Learn more about the industrial use case in this video:
Theben AG
Company presentation:
Theben AG is a manufacturer of digital and analogue time switches, motion and presence detectors, room and clock thermostats as well as components for KNX building system technology. Theben AG was significantly involved in the development of the European Installation Bus Technology (EIB), the forerunner of the globally valid KNX standard for building system technology, with several patented developments.
Theben AG develops technological solutions in the field of smart energy as well as smart metering systems with communication and data visualisation features. The company has a strong international presence with 13 subsidiaries and branches worldwide.
Use case description:
Theben use case is the production site of switches in Haigerloch, Germany. The production process consists of four soldering machines, a heat exchange, a photovoltaic system and various assembly lines, which are located in a same building. No energetic optimization study was performed so far.

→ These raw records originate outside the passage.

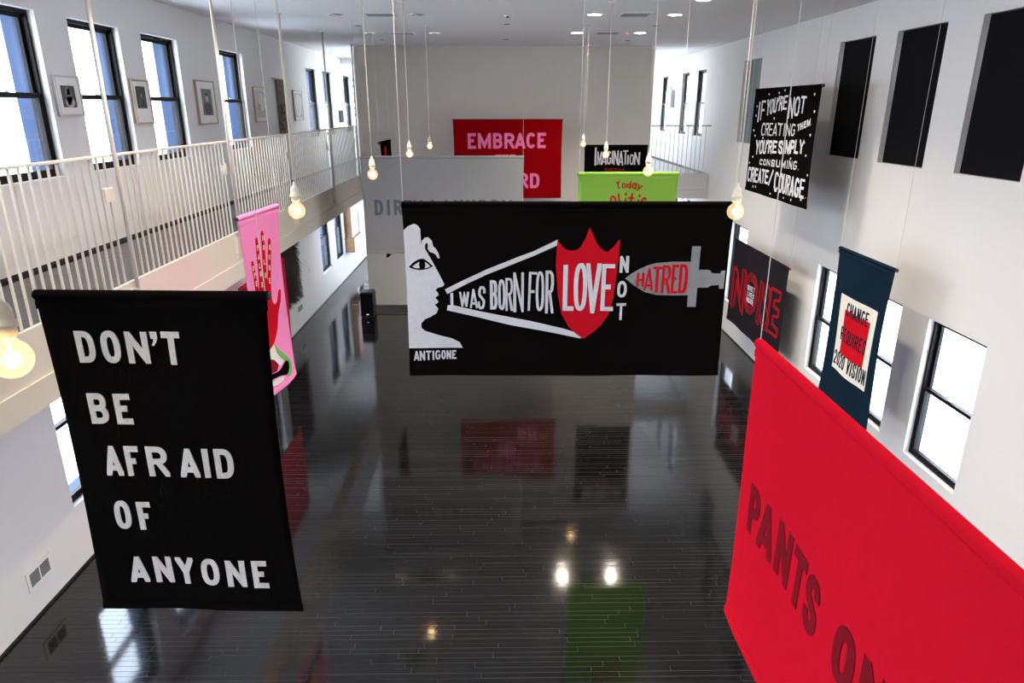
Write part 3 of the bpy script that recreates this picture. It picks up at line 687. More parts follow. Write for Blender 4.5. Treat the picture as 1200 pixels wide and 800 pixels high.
B.shape('white_patch', [(.40, 1.40), (.484, 1.372), (.513, 1.465), (.56, 1.54), (.62, 1.598), (.56, 1.63), (.504, 1.598), (.451, 1.525), (.34, 1.48), (.30, 1.42)], M['cream_felt'])
B.shape('red_patch', [(.30, 1.49), (.383, 1.493), (.464, 1.541), (.515, 1.602), (.475, 1.655), (.384, 1.648), (.30, 1.60)], M['dark_red_felt'])
B.shape('black_patch', [(.25, 1.64), (.384, 1.656), (.475, 1.668), (.543, 1.665), (.600, 1.64), (.674, 1.615), (.720, 1.63), (.742, 1.665), (.730, 1.72), (.680, 1.76), (.634, 1.765), (.56, 1.74), (.498, 1.724), (.388, 1.711), (.25, 1.70)], M['black_felt'], 0.0, 0.006)
B.shape('white_patch', [(.469, 1.735), (.54, 1.745), (.608, 1.768), (.56, 1.795), (.49, 1.80), (.424, 1.795), (.30, 1.77), (.36, 1.735)], M['cream_felt'], 0.0, 0.005)
for L_, w in ((['O', .170, .485, .222, .545], 0), (['P', .190, .555, .242, .615], 0), (['E', .212, .640, .262, .705], 0),
              (['P', .318, .310, .368, .380], 0), (['A', .318, .400, .370, .470], 0), (['L', .326, .490, .372, .555], 0), (['M', .328, .570, .388, .635], 0), (['S', .342, .680, .392, .750], 0),
              (['H', .452, .240, .502, .310], 0), (['O', .448, .330, .498, .405], 0), (['L', .440, .470, .486, .545], 0), (['D', .436, .605, .486, .680], 0),
              (['M', .584, .355, .640, .425], 0), (['O', .560, .450, .612, .520], 0), (['R', .540, .550, .592, .625], 0), (['E', .522, .680, .570, .750], 0)):
    cx_, cy_ = (L_[1] + L_[3]) / 2 , (L_[2] + L_[4]) / 2
    B.letters([(L_[0], cx_ - .017, cy_ - .026, cx_ + .017, cy_ + .026)], M['gold_thread'], 0.0085, t1=0.008)

# --- grey DIRTY LAUNDRY
B = Banner("wide light grey banner reading DIRTY LAUNDRY in slate letters, behind the black megaphone banner", (-2.317, 11.7, -0.733), (0.360, 11.7, -0.733), 1.615, M['grey_felt'], amp=0.012, lam=0.8, pinch=0.01, seed=0.9, grid=0.1)
B.letters([('D', .177, .709, .320, .964), ('I', .385, .709, .437, .964), ('R', .504, .709, .650, .964), ('T', .674, .709, .815, .964), ('Y', .835, .709, .995, .964),
           ('L', 1.13, .709, 1.25, .964), ('A', 1.29, .709, 1.47, .964), ('U', 1.51, .709, 1.66, .964), ('N', 1.72, .709, 1.87, .964), ('D', 1.93, .709, 2.08, .964), ('R', 2.13, .709, 2.28, .964), ('Y', 2.32, .709, 2.49, .964)], M['slate_felt'], 0.05)

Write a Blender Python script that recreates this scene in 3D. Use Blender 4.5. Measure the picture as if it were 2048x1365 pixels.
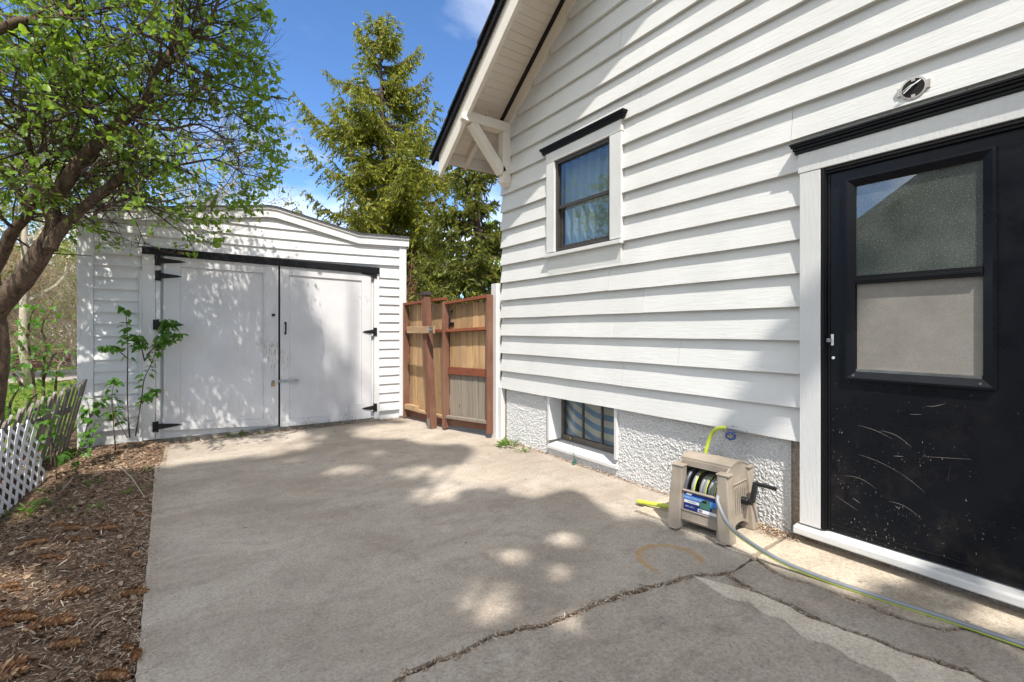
import bpy, bmesh, math, random
import numpy as np
from mathutils import Vector, Matrix, noise
from mathutils.geometry import delaunay_2d_cdt

for o in list(bpy.data.objects):
    bpy.data.objects.remove(o)
R = math.radians
rnd = random.Random(7)
nrs = np.random.RandomState(11)
SC = bpy.context.scene
COL = SC.collection

# ------------------------------------------------------------------ camera, sky, sun, exposure
CAMZ = 1.25
FPX = 962.0
A0 = R(34.5)
SA, CA = math.sin(A0), math.cos(A0)
cam = bpy.data.cameras.new("camera")
cam.sensor_width = 36
cam.lens = FPX / 2048 * 36
cam.shift_y = -21.5 / 2048
cam.clip_start = 0.03
cam.clip_end = 600
camo = bpy.data.objects.new("camera", cam)
camo.location = (0, 0, CAMZ)
camo.rotation_euler = (R(90), 0, -A0)
COL.objects.link(camo)
SC.camera = camo

SUND = Vector((1.0, 2.2, -3.6)).normalized()
CLOUD_OFF = (583.1, 173.4, 102.0)
world = bpy.data.worlds.new("World")
SC.world = world
world.use_nodes = True
wn = world.node_tree.nodes
wl_ = world.node_tree.links
bg = wn["Background"]
sky = wn.new("ShaderNodeTexSky")
sky.sky_type = 'NISHITA'
sky.sun_disc = False
sky.sun_elevation = math.asin(-SUND.z)
sky.sun_rotation = math.atan2(-SUND.x, -SUND.y) % (2 * math.pi)
sky.altitude = 1000
sky.air_density = 0.75
sky.dust_density = 0.2
sky.ozone_density = 4.0
hs = wn.new("ShaderNodeHueSaturation"); hs.inputs['Saturation'].default_value = 1.1; hs.inputs['Value'].default_value = 1.38
wl_.new(sky.outputs[0], hs.inputs['Color'])
# broken cloud: mostly clear blue with wisps in view, fuller cloud added out of view to lift ambient light (the door glass mirrors it)
tc = wn.new("ShaderNodeTexCoord")
def vm(op, a, b=None):
    m = wn.new("ShaderNodeVectorMath"); m.operation = op
    wl_.new(a, m.inputs[0])
    if b is not None:
        if hasattr(b, 'is_output'): wl_.new(b, m.inputs[1])
        else: m.inputs[1].default_value = b
    return m.outputs[0]
sxyz = wn.new("ShaderNodeSeparateXYZ"); wl_.new(tc.outputs['Generated'], sxyz.inputs[0])
mz = wn.new("ShaderNodeMath"); mz.operation = 'ADD'; wl_.new(sxyz.outputs[2], mz.inputs[0]); mz.inputs[1].default_value = 0.22
mzm = wn.new("ShaderNodeMath"); mzm.operation = 'MAXIMUM'; wl_.new(mz.outputs[0], mzm.inputs[0]); mzm.inputs[1].default_value = 0.05
cxyz = wn.new("ShaderNodeCombineXYZ")
for k in range(3): wl_.new(mzm.outputs[0], cxyz.inputs[k])
plane = vm('DIVIDE', tc.outputs['Generated'], cxyz.outputs[0])
plane = vm('ADD', plane, CLOUD_OFF)
def nzz(sc, det, rough, dist, vec):
    nz = wn.new("ShaderNodeTexNoise"); nz.inputs['Scale'].default_value = sc; nz.inputs['Detail'].default_value = det
    nz.inputs['Roughness'].default_value = rough; nz.inputs['Distortion'].default_value = dist; wl_.new(vec, nz.inputs['Vector']); return nz.outputs['Fac']
def wramp(f, p0, p1, v1=1.0):
    rp = wn.new("ShaderNodeValToRGB"); rp.color_ramp.elements[0].position = p0; rp.color_ramp.elements[1].position = p1; rp.color_ramp.elements[1].color = (v1, v1, v1, 1)
    wl_.new(f, rp.inputs[0]); return rp.outputs[0]
cl1 = wramp(nzz(0.55, 7, 0.5, 0.3, plane), 0.48, 0.63, 0.95)
cl2 = wramp(nzz(2.6, 6, 0.55, 0.8, vm('MULTIPLY', plane, (0.5, 1.3, 1))), 0.56, 0.85, 0.30)
def wmix(f, a, b):
    mx = wn.new("ShaderNodeMix"); mx.data_type = 'RGBA'; wl_.new(f, mx.inputs[0]); wl_.new(a, mx.inputs[6])
    mx.inputs[7].default_value = b; return mx.outputs[2]
c1 = wmix(cl1, hs.outputs[0], (11.0, 10.9, 10.6, 1))
c2 = wmix(cl2, c1, (7.0, 7.2, 7.6, 1))
wl_.new(c2, bg.inputs[0])
bg.inputs[1].default_value = 0.118

sun = bpy.data.lights.new("sun", 'SUN')
sun.energy = 3.6
sun.angle = R(0.53)
sun.color = (1.0, 0.95, 0.88)
suno = bpy.data.objects.new("sun", sun)
suno.rotation_euler = SUND.to_track_quat('-Z', 'Y').to_euler()
suno.location = (-5, -11, 18)
COL.objects.link(suno)
SC.view_settings.view_transform = 'Standard'
SC.view_settings.look = 'None'
SC.view_settings.gamma = 1
SC.view_settings.use_curve_mapping = False
SC.view_settings.exposure = 0.90

# ------------------------------------------------------------------ coordinates
def ray(px, py):
    rt = (px - 1024) / FPX
    return Vector((SA + rt * CA, CA - rt * SA, (661 - py) / FPX))
def atd(px, py, d):
    v = ray(px, py) * d
    return Vector((v.x, v.y, v.z + CAMZ))
def onX(px, py, X): return atd(px, py, X / ray(px, py).x)
def onY(px, py, Y): return atd(px, py, Y / ray(px, py).y)
def onZ(px, py, z=0.0): return atd(px, py, (z - CAMZ) / ray(px, py).z)

# ------------------------------------------------------------------ object helpers
WLOC = {}
def tag(o, label=None, cat=None, group=None, kind=None):
    if label: o['label'] = label
    if cat: o['category'] = cat
    if group: o['group'] = group
    if kind: o['kind'] = kind
    return o
def empty(name, loc, label=None, cat=None, group=None, kind=None, parent=None):
    o = bpy.data.objects.new(name, None)
    loc = Vector(loc)
    base = WLOC[parent.name] if parent else Vector((0, 0, 0))
    o.location = loc - base
    o.empty_display_size = 0.1
    COL.objects.link(o)
    if parent: o.parent = parent
    WLOC[o.name] = loc
    return tag(o, label, cat, group, kind)

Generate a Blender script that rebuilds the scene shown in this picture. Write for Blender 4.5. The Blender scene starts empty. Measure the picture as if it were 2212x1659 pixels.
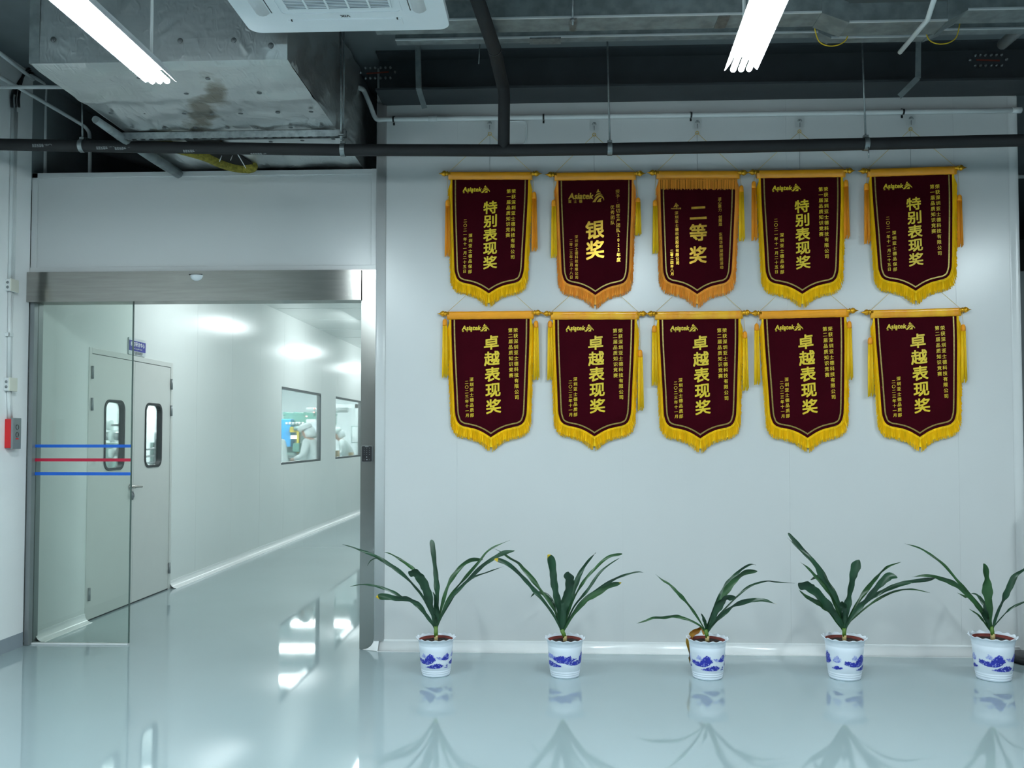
import bpy, bmesh, math, random
from mathutils import Vector, Matrix
from mathutils.geometry import tessellate_polygon

random.seed(7)
C = bpy.context.scene.collection
SC = bpy.context.scene
R = math.radians

# ------------------------------------------------------------------ camera
FPX, HOR, CAMH = 1955.0, 942.0, 1.44          # focal length in pixels, horizon row, eye height
PITCH, YAW = R(2.0), R(2.46)
PY0 = HOR - FPX * math.tan(PITCH)
cam_d = bpy.data.cameras.new('camera')
cam = bpy.data.objects.new('camera', cam_d)
C.objects.link(cam)
cam.location = (0, 0, CAMH)
cam.rotation_euler = (math.pi / 2 + PITCH, 0, YAW)
cam_d.sensor_fit = 'HORIZONTAL'
cam_d.sensor_width = 36
cam_d.lens = 36 * FPX / 2212
cam_d.shift_y = (PY0 - 829.5) / 2212
cam_d.clip_start = 0.05
SC.camera = cam
ROT = Matrix.Rotation(YAW, 3, 'Z') @ Matrix.Rotation(math.pi / 2 + PITCH, 3, 'X')
CAM = Vector((0, 0, CAMH))

def at(axis, px, py, v):
    """point of the photograph carried out to the plane axis = v"""
    d = ROT @ Vector(((px - 1106) / FPX, -(py - PY0) / FPX, -1))
    return CAM + d * ((v - CAM[axis]) / d[axis])

# ------------------------------------------------------------------ world, exposure, lights
SC.view_settings.view_transform = 'Standard'
SC.view_settings.look = 'None'
SC.view_settings.exposure = 0.0
SC.view_settings.gamma = 1.0
w = bpy.data.worlds.new('world')
SC.world = w
w.use_nodes = True
w.node_tree.nodes['Background'].inputs[0].default_value = (0.75, 0.95, 1.0, 1)
w.node_tree.nodes['Background'].inputs[1].default_value = 0.004
SC.cycles.max_bounces = 10
SC.cycles.diffuse_bounces = 5
SC.cycles.glossy_bounces = 4
SC.cycles.transparent_max_bounces = 12
SC.cycles.sample_clamp_indirect = 6
SC.cycles.caustics_reflective = False
SC.cycles.caustics_refractive = False

TINT = (0.82, 0.96, 1.0)
CLEAN = (0.93, 0.995, 1.0)
def area(name, loc, sx, sy, power, col=TINT):
    l = bpy.data.lights.new(name, 'AREA')
    l.shape = 'RECTANGLE'
    l.size, l.size_y, l.energy, l.color = sx, sy, power, col
    o = bpy.data.objects.new(name, l)
    o.location = loc
    C.objects.link(o)
    return o
LAMP_Z = 3.05
TUBE = 186.0                                     # radiance of the room's tube lamps
for ly in (8.4, 12.5, 16.5, 20.5, 24.5, 28.5, 32.5):              # corridor ceiling lamps
    for sgn in (1, -1):
        o = area('corridor_light', (-2.55 + 0.06 * sgn, ly, 3.0), 0.12, 1.2, 14.5, (0.88, 0.985, 1.0))
        o.rotation_euler = (0, -sgn * R(36), 0)
for lx, ly in ((-5.2, 8.0), (-5.0, 11.2), (-7.4, 9.5)):
    area('clean_room_light', (lx, ly, 2.78), 1.2, 0.3, 130, CLEAN)
for lx, ly in ((-5.0, 13.4), (-5.0, 15.7), (-5.0, 18.0), (-5.2, 20.4), (-7.4, 17)):
    area('clean_room_light', (lx, ly, 2.78), 1.3, 0.3, 130, CLEAN)

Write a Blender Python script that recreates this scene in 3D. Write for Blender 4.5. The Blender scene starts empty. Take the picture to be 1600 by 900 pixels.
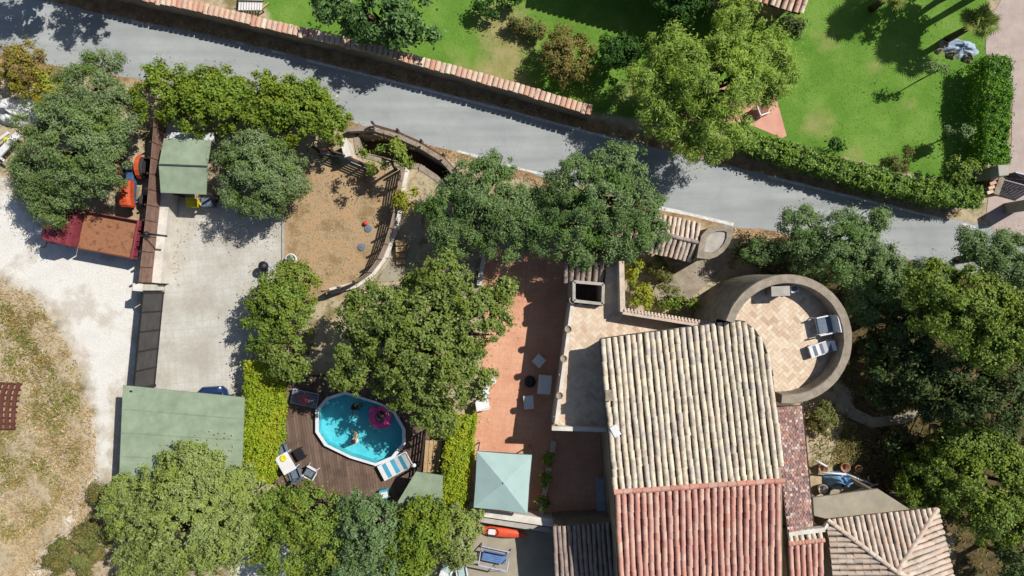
import bpy, bmesh, math, random
import numpy as np
from mathutils import Vector, Matrix

# ------------------------------------------------------------------ camera, sky, sun, exposure
HC = 36.0            # flying height of the camera (m)
FP = 1066.7          # focal length in photograph pixels (24 mm on a 36 mm sensor, 1600 px wide)
sc = bpy.context.scene
cam_d = bpy.data.cameras.new('camera'); cam = bpy.data.objects.new('camera', cam_d)
sc.collection.objects.link(cam)
cam.location = (0, 0, HC); cam.rotation_euler = (0, 0, 0)
cam_d.lens = 24; cam_d.sensor_width = 36; cam_d.clip_end = 2000
sc.camera = cam
SUN = Vector((-0.74, -0.43, -1.0)).normalized()      # direction the light travels
EL = math.asin(-SUN.z); AZ = math.atan2(-SUN.x, -SUN.y)
w = bpy.data.worlds.new('World'); sc.world = w; w.use_nodes = True
nt = w.node_tree; bg = nt.nodes['Background']
sky = nt.nodes.new('ShaderNodeTexSky'); sky.sky_type = 'NISHITA'; sky.sun_disc = False
sky.sun_elevation = EL; sky.sun_rotation = AZ
nt.links.new(sky.outputs[0], bg.inputs[0]); bg.inputs[1].default_value = 0.065
sl = bpy.data.lights.new('sun', 'SUN'); sl.energy = 4.6; sl.angle = math.radians(0.5); sl.color = (1, .955, .88)
so = bpy.data.objects.new('sun', sl); sc.collection.objects.link(so)
so.rotation_euler = SUN.to_track_quat('-Z', 'Y').to_euler()
sc.view_settings.view_transform = 'Standard'; sc.view_settings.look = 'None'
sc.view_settings.gamma = 1; sc.view_settings.use_curve_mapping = False
sc.view_settings.exposure = 0.45
sc.cycles.max_bounces = 6; sc.cycles.transparent_max_bounces = 8
sc.cycles.diffuse_bounces = 3; sc.cycles.caustics_reflective = False; sc.cycles.caustics_refractive = False

# ------------------------------------------------------------------ helpers
C = sc.collection
R = random.Random(7)
rng = np.random.default_rng(11)
EXPK = 1.5           # pixel value of a sunlit surface / its albedo
def at(px, py, z=0.0):
    k = (HC - z) / FP
    return Vector(((px - 800) * k, (450 - py) * k, z))
def S(r, g, b, k=EXPK):
    f = lambda c: (c/255/12.92 if c/255 <= .04045 else ((c/255 + .055)/1.055)**2.4) / k
    return (min(f(r), .85), min(f(g), .85), min(f(b), .85))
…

The objectives of this use case will be to reduce the energy consumption of the soldering system, the assembly lines and the building by 5-10% by using smart sensors for data collection and using cyber-physical systems to optimize production. Furthermore, it is planned to increase the local energy generation of the photovoltaic system by 5-10 %.
Challenges and expected benefits:
To reach these objectives, several challenges need to be addressed within this use case:
- Coordination and interlinking of internal energy consumption with internal energy production;
- Development of a digital twin of the process to map the energy flows;
- Implementation of sensors to record energy consumption at the Haigerloch plant (e.g. smart meter gateway);
- Introduction of a energy management system;
- Reducing dependence on external energy suppliers by increasing on-site energy production through new solar PV capacity.